(Records from a dataset)
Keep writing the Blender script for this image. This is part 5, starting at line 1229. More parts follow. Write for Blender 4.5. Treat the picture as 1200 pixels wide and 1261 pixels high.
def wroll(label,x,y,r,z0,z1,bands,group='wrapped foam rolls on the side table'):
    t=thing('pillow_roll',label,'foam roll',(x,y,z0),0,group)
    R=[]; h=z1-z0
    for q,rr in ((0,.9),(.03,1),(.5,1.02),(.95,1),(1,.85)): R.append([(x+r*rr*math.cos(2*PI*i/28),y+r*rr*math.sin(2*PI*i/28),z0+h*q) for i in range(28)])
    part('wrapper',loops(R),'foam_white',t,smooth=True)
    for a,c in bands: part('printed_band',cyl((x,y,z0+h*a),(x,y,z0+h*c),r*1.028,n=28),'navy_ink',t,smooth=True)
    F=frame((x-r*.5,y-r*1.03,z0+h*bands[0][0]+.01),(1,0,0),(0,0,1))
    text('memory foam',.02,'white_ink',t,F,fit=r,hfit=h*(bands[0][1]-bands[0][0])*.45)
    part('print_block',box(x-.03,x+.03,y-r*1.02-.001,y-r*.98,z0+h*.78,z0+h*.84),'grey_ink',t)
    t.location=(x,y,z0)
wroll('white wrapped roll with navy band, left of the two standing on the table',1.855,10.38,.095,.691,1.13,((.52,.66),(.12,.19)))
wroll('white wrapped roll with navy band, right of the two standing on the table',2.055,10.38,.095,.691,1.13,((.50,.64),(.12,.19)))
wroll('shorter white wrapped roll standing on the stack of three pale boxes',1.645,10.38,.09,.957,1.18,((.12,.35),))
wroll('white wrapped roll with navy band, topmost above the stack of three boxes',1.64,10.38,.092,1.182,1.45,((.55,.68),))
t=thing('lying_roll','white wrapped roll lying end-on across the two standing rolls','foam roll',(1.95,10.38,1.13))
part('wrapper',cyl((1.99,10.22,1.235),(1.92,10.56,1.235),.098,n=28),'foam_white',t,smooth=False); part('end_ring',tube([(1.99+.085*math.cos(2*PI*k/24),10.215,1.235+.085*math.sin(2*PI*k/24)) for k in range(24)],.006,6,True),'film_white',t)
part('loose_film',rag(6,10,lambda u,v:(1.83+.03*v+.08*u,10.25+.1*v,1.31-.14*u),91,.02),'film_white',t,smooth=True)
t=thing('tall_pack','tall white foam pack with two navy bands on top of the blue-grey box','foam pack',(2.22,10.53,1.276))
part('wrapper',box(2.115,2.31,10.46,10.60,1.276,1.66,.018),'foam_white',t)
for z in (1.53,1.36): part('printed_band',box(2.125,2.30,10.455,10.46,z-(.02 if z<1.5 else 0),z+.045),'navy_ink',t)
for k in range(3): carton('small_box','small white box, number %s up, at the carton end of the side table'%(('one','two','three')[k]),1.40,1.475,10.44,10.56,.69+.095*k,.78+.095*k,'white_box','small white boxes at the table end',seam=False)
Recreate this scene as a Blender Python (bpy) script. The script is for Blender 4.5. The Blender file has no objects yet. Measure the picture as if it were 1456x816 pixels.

Directions
Output the records exactly, including every line.

Complete output
Keep writing the Blender script for this image. This is part 5, starting at line 1229. More parts follow. Write for Blender 4.5. Treat the picture as 1200 pixels wide and 1261 pixels high.
def wroll(label,x,y,r,z0,z1,bands,group='wrapped foam rolls on the side table'):
    t=thing('pillow_roll',label,'foam roll',(x,y,z0),0,group)
    R=[]; h=z1-z0
    for q,rr in ((0,.9),(.03,1),(.5,1.02),(.95,1),(1,.85)): R.append([(x+r*rr*math.cos(2*PI*i/28),y+r*rr*math.sin(2*PI*i/28),z0+h*q) for i in range(28)])
    part('wrapper',loops(R),'foam_white',t,smooth=True)
    for a,c in bands: part('printed_band',cyl((x,y,z0+h*a),(x,y,z0+h*c),r*1.028,n=28),'navy_ink',t,smooth=True)
    F=frame((x-r*.5,y-r*1.03,z0+h*bands[0][0]+.01),(1,0,0),(0,0,1))
    text('memory foam',.02,'white_ink',t,F,fit=r,hfit=h*(bands[0][1]-bands[0][0])*.45)
    part('print_block',box(x-.03,x+.03,y-r*1.02-.001,y-r*.98,z0+h*.78,z0+h*.84),'grey_ink',t)
    t.location=(x,y,z0)
wroll('white wrapped roll with navy band, left of the two standing on the table',1.855,10.38,.095,.691,1.13,((.52,.66),(.12,.19)))
wroll('white wrapped roll with navy band, right of the two standing on the table',2.055,10.38,.095,.691,1.13,((.50,.64),(.12,.19)))
wroll('shorter white wrapped roll standing on the stack of three pale boxes',1.645,10.38,.09,.957,1.18,((.12,.35),))
wroll('white wrapped roll with navy band, topmost above the stack of three boxes',1.64,10.38,.092,1.182,1.45,((.55,.68),))
t=thing('lying_roll','white wrapped roll lying end-on across the two standing rolls','foam roll',(1.95,10.38,1.13))
part('wrapper',cyl((1.99,10.22,1.235),(1.92,10.56,1.235),.098,n=28),'foam_white',t,smooth=False); part('end_ring',tube([(1.99+.085*math.cos(2*PI*k/24),10.215,1.235+.085*math.sin(2*PI*k/24)) for k in range(24)],.006,6,True),'film_white',t)
part('loose_film',rag(6,10,lambda u,v:(1.83+.03*v+.08*u,10.25+.1*v,1.31-.14*u),91,.02),'film_white',t,smooth=True)
t=thing('tall_pack','tall white foam pack with two navy bands on top of the blue-grey box','foam pack',(2.22,10.53,1.276))
part('wrapper',box(2.115,2.31,10.46,10.60,1.276,1.66,.018),'foam_white',t)
for z in (1.53,1.36): part('printed_band',box(2.125,2.30,10.455,10.46,z-(.02 if z<1.5 else 0),z+.045),'navy_ink',t)
for k in range(3): carton('small_box','small white box, number %s up, at the carton end of the side table'%(('one','two','three')[k]),1.40,1.475,10.44,10.56,.69+.095*k,.78+.095*k,'white_box','small white boxes at the table end',seam=False)
Recreate this scene as a Blender Python (bpy) script. The script is for Blender 4.5. The Blender file has no objects yet. Measure the picture as if it were 1456x816 pixels.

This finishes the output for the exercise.